I am particularly concerned that such a change would have a disproportionate impact on smaller businesses, especially those that only have the capacity to service a handful of clients, and would be unduly disadvantaged by being required to supply goods and services without the certainty of being paid. I accept that there is a balance to be struck between the needs of customers and suppliers, and that during these difficult times supply chains are critical and need to be supported, but we need to take time to consider the long-term risks of introducing such a change to our insolvency procedures, and the introduction of emergency legislation is not that time.

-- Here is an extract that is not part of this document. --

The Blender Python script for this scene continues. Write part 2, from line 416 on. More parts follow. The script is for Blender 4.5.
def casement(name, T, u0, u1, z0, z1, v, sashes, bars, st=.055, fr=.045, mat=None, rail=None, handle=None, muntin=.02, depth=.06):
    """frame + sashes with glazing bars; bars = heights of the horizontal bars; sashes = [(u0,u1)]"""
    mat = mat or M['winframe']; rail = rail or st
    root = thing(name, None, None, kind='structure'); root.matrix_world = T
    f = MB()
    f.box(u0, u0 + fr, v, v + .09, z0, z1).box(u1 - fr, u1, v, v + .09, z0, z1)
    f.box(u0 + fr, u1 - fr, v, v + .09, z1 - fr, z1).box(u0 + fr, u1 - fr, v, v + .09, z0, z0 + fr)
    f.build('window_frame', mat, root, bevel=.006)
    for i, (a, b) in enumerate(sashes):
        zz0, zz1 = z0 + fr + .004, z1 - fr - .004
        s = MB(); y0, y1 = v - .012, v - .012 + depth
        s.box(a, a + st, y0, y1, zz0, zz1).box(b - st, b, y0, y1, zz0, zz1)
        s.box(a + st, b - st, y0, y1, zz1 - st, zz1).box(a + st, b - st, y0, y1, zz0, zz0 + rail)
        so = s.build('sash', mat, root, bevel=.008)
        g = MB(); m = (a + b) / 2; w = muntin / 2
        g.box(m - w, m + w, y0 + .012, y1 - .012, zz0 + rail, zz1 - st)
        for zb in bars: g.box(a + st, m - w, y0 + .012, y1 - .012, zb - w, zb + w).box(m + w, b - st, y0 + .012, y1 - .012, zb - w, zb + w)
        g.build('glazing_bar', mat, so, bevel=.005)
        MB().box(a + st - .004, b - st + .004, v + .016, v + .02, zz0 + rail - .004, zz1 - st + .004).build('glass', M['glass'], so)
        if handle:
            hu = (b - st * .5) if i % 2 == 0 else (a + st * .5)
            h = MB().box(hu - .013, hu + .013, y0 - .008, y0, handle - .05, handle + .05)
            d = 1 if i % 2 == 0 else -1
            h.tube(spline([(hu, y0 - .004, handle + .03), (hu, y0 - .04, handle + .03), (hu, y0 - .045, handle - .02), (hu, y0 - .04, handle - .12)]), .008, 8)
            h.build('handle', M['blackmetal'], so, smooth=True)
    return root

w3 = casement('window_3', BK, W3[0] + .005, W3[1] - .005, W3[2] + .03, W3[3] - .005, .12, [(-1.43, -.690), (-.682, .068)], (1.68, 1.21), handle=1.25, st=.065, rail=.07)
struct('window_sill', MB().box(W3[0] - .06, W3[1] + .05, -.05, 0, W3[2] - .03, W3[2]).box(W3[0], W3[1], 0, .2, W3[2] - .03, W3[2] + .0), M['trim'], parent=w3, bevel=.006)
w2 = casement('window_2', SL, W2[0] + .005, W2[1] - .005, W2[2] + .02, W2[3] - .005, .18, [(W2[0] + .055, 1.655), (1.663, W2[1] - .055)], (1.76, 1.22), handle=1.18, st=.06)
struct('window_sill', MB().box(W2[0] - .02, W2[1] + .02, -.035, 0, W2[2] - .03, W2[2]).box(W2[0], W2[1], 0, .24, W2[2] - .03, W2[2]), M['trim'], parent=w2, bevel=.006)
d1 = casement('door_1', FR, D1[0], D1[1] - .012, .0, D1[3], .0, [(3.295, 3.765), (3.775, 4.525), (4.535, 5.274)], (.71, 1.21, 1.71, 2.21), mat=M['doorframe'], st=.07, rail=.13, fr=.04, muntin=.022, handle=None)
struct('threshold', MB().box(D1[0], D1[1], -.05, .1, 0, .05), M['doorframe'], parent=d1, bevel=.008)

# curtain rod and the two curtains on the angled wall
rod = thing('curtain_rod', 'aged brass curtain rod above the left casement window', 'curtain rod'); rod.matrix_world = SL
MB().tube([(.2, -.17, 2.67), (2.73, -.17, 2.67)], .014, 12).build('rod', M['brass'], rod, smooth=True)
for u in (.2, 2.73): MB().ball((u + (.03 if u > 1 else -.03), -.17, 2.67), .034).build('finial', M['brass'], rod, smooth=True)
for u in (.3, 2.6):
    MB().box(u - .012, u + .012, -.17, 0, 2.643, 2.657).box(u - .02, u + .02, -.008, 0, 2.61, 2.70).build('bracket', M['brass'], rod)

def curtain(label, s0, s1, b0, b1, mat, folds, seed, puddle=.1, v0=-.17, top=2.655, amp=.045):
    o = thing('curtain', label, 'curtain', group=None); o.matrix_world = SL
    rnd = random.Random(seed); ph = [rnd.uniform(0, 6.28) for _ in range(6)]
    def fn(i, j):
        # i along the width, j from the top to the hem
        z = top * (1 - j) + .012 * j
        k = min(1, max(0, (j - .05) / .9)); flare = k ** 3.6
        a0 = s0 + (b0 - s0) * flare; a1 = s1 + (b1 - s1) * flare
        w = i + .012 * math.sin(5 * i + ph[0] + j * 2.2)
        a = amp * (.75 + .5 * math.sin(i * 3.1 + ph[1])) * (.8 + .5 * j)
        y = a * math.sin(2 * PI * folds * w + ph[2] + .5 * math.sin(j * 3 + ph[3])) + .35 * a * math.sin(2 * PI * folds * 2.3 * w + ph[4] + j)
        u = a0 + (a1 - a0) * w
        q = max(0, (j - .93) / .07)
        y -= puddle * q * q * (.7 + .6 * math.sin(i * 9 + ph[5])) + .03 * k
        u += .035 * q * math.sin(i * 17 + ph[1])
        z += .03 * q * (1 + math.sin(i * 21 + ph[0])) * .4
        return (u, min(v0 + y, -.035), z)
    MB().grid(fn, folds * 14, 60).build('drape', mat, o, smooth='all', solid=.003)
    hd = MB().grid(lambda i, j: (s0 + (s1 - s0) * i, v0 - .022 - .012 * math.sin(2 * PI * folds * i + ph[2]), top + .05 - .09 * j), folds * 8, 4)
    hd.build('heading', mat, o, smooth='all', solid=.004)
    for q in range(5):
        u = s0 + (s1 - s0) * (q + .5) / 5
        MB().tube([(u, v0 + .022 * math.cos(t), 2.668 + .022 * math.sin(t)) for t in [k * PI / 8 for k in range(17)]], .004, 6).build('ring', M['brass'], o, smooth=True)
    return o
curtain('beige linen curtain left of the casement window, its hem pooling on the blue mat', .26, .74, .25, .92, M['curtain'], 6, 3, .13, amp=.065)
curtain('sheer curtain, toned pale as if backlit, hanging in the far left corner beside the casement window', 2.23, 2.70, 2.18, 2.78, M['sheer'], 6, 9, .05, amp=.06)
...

The acid test of any new legislation at this time should be whether its provisions stimulate and support economic activity. There will be, regrettably, some businesses that will not survive the shutdown. For the sake of those who lose their jobs and livelihoods, it is imperative that capital and investment can be quickly diverted towards those endeavours that can thrive and provide new employment and economic activity. The increase in the scope of exclusions to the ipso facto clause will have precisely the reverse effect, injecting precious working capital into companies that cannot create economic value from it. Now more than ever is not the time to restrict our small business activity in such a way. I urge the Government to adopt the Liberal Democrat proposal that all the provisions of this Bill be time-limited and that we consider the permanent provisions more fully at a later date, when we would have greater insight into the impact of their introduction on our business environment.
We are happy to withdraw our amendment on the basis that the Minister undertakes to address the concerns of the trade unions leadership—concerns which they have raised with us about the loss of rights that may result from the Bill—in his meeting with them tomorrow. I beg to ask leave to withdraw the amendment.

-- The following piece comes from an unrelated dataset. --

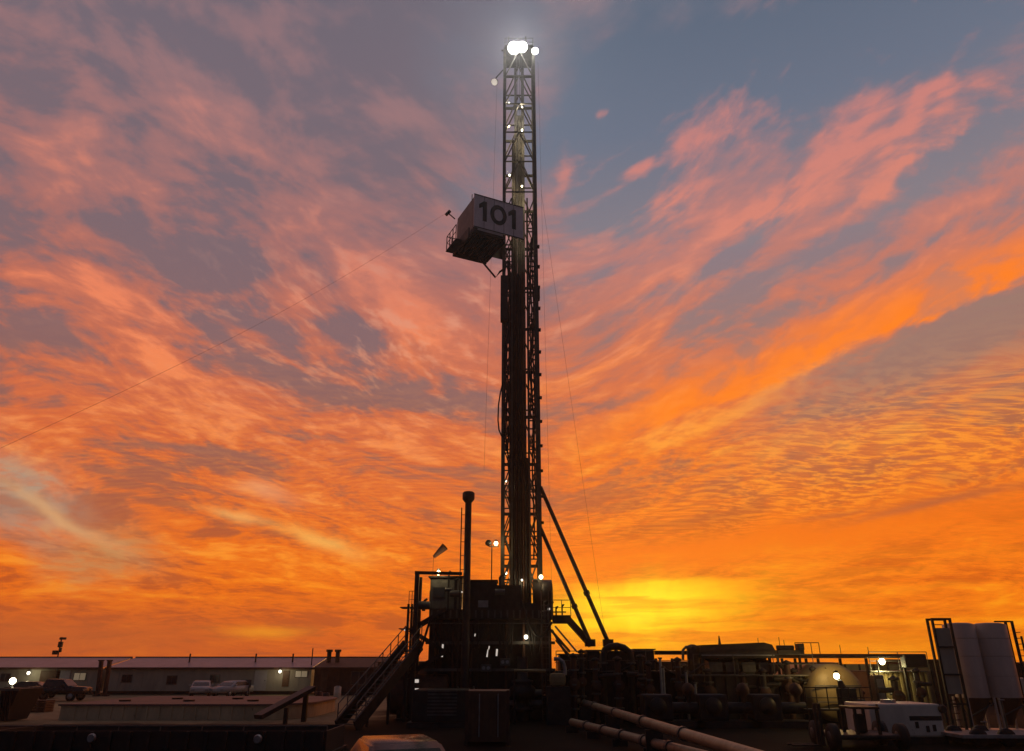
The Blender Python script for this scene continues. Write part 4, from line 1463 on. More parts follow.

Amendment, by leave, withdrawn.
Clauses 1 to 47 agreed to.
Schedules 1 to 3 agreed to.
Schedule 4
Moratoriums in Great Britain: temporary provision
Amendment made: 15, page 144, line 14, at end insert—
“Part 5
Entities other than companies
91 Regulations under section 14(1) of the Limited Liability Partnership Act 2000 may make provision applying or incorporating provision made by or under this Schedule, with such modifications as appear appropriate, in relation to a limited liability partnership registered in Great Britain.
92 An order or regulations under section 118(1)(a), (3B) or (3C) of the Cooperative and Community Benefit Societies Act 2014 may provide for provision made by or under this Schedule to apply (with or without modifications) in relation to registered societies (or to registered societies of the kind mentioned there).”—(Paul Scully.)

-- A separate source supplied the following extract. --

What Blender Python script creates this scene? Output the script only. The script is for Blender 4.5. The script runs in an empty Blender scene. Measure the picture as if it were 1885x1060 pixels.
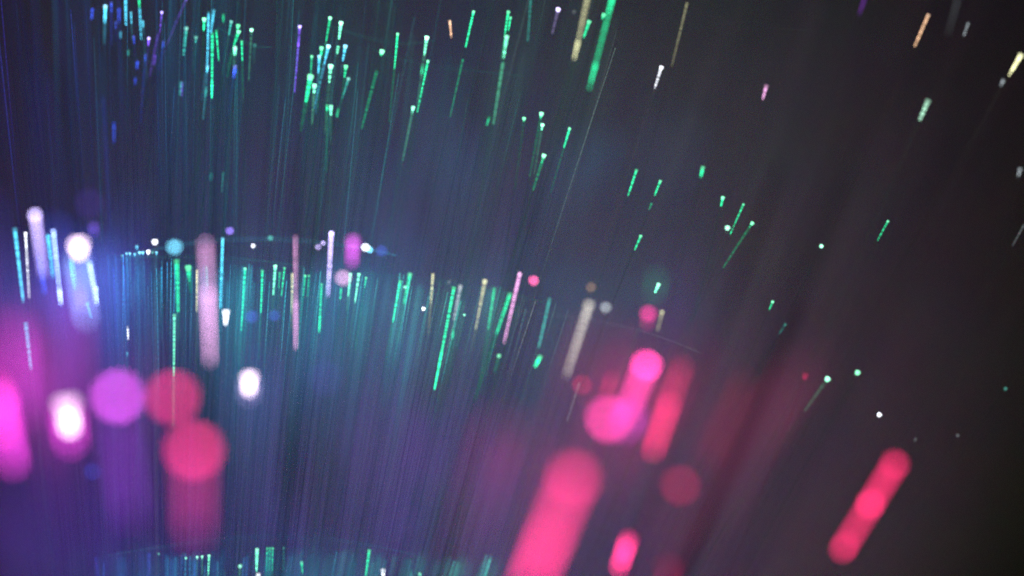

This amendment ensures that powers to apply Part A1 of the Insolvency Act 1986 to certain entities can also be used to apply Schedule 4 to the Bill.
Schedule 4, as amended, agreed to.
Schedules 5 and 6 agreed to.
Schedule 7
Moratoriums in Northern Ireland: further amendments
Amendment made: 16, page 165, line 4, leave out “2 to 8” and insert
“2 to 5, 7 and 8”.—(Paul Scully.)
This amendment removes the repeal of paragraph 6 of Schedule 1 to the Insolvency (NI) Order 2002, as the amendment made by that paragraph remains relevant for certain limited purposes.
Schedule 7, as amended, agreed to.
Schedule 8
Moratoriums in Northern Ireland: temporary provision
Amendment made: 17, page 178, line 14, at end insert—
“Part 5
Entities other than companies
55 Regulations under section 14(1) of the Limited Liability Partnership Act 2000 may make provision applying or incorporating provision made by or under this Schedule, with such modifications as appear appropriate, in relation to a limited liability partnership registered in Northern Ireland.
56 An order under Article 10(2) of the Insolvency (Northern Ireland) Order 2005 may provide for provision made by or under this Schedule to apply (with or without modification) in relation to—
(a) a registered society within the meaning of the Co-operative and Community Benefit Societies Act (Northern Ireland) 1969, or
(b) a credit union within the meaning of the Credit Unions (Northern Ireland) Order 1985.”—(Paul Scully.)
This amendment ensures that powers to apply Part 1A of the Insolvency (Northern Ireland) Order 1989 to certain entities can also be used to apply Schedule 8 to the Bill.
Schedule 8, as amended, agreed to.
Schedule 9
Arrangements and reconstructions for companies in financial difficulty
Amendments made: 18, page 180, line 17, leave out “and 901I (special cases)” and insert “(moratorium debts, etc)”.
This amendment is consequential on amendment 21.
Amendment 19, page 181, line 44, leave out from “etc),” to end of line 1 on page 182.
This amendment is consequential on amendment 21.
Amendment 20, page 183, line 34, after “as” insert “including”.
This amendment makes a minor drafting correction.
Amendment 21, page 184, leave out lines 7 to 30.
This amendment removes enhanced protection for creditors with interests in aircraft equipment, which will make it easier for airline companies to make use of the new restructuring process provided for by Part 26A of the Companies Act 2006.
Amendment 22, page 194, line 40, leave out “and 899B (special cases)” and insert “(moratorium debts, etc)”.
This amendment is consequential on amendment 25.
Amendment 23, page 194, line 44, leave out from “etc),” to end of line 45.
This amendment is consequential on amendment 25.
Amendment 24, page 195, line 24, after “as” insert “including”.
This amendment makes a minor drafting correction.
Amendment 25, page 195, leave out from end of line 42 to beginning of line 21 on page 196.—(Paul Scully.)
This amendment removes enhanced protection for creditors with interests in aircraft equipment, which will make it easier for airline companies to make use of the existing restructuring process provided for by Part 26 of the Companies Act 2006.
Schedule 9, as amended, agreed to.
Schedules 10 to 14 agreed to.
The Deputy Speaker resumed the Chair.
Bill, as amended, reported.
Bill, as amended in the Committee, considered.
Bill read the Third time and passed.